Objective: Please write out the material below exactly as given.

****

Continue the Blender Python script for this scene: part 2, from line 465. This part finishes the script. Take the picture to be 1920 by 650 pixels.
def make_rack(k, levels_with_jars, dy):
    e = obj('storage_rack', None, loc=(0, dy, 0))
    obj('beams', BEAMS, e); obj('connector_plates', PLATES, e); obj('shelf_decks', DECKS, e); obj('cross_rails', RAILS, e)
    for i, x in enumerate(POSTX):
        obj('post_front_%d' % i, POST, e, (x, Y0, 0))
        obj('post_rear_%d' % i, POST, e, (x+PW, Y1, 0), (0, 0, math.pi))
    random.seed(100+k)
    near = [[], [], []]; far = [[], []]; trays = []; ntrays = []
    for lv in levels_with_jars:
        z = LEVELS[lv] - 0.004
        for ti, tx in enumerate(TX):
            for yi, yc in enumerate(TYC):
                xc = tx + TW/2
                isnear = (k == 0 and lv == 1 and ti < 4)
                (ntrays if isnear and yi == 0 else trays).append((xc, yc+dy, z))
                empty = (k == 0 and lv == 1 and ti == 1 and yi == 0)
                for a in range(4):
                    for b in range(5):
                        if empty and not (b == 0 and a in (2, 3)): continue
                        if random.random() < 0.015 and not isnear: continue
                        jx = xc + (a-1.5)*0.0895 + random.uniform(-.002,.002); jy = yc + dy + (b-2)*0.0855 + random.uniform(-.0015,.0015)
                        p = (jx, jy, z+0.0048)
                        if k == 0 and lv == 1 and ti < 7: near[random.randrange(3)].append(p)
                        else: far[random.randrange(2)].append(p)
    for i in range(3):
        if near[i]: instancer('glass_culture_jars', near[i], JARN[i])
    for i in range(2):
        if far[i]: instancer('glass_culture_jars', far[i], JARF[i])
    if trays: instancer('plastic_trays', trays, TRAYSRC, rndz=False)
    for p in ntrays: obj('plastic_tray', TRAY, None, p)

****

Response to this exercise:
Continue the Blender Python script for this scene: part 2, from line 465. This part finishes the script. Take the picture to be 1920 by 650 pixels.
def make_rack(k, levels_with_jars, dy):
    e = obj('storage_rack', None, loc=(0, dy, 0))
    obj('beams', BEAMS, e); obj('connector_plates', PLATES, e); obj('shelf_decks', DECKS, e); obj('cross_rails', RAILS, e)
    for i, x in enumerate(POSTX):
        obj('post_front_%d' % i, POST, e, (x, Y0, 0))
        obj('post_rear_%d' % i, POST, e, (x+PW, Y1, 0), (0, 0, math.pi))
    random.seed(100+k)
    near = [[], [], []]; far = [[], []]; trays = []; ntrays = []
    for lv in levels_with_jars:
        z = LEVELS[lv] - 0.004
        for ti, tx in enumerate(TX):
            for yi, yc in enumerate(TYC):
                xc = tx + TW/2
                isnear = (k == 0 and lv == 1 and ti < 4)
                (ntrays if isnear and yi == 0 else trays).append((xc, yc+dy, z))
                empty = (k == 0 and lv == 1 and ti == 1 and yi == 0)
                for a in range(4):
                    for b in range(5):
                        if empty and not (b == 0 and a in (2, 3)): continue
                        if random.random() < 0.015 and not isnear: continue
                        jx = xc + (a-1.5)*0.0895 + random.uniform(-.002,.002); jy = yc + dy + (b-2)*0.0855 + random.uniform(-.0015,.0015)
                        p = (jx, jy, z+0.0048)
                        if k == 0 and lv == 1 and ti < 7: near[random.randrange(3)].append(p)
                        else: far[random.randrange(2)].append(p)
    for i in range(3):
        if near[i]: instancer('glass_culture_jars', near[i], JARN[i])
    for i in range(2):
        if far[i]: instancer('glass_culture_jars', far[i], JARF[i])
    if trays: instancer('plastic_trays', trays, TRAYSRC, rndz=False)
    for p in ntrays: obj('plastic_tray', TRAY, None, p)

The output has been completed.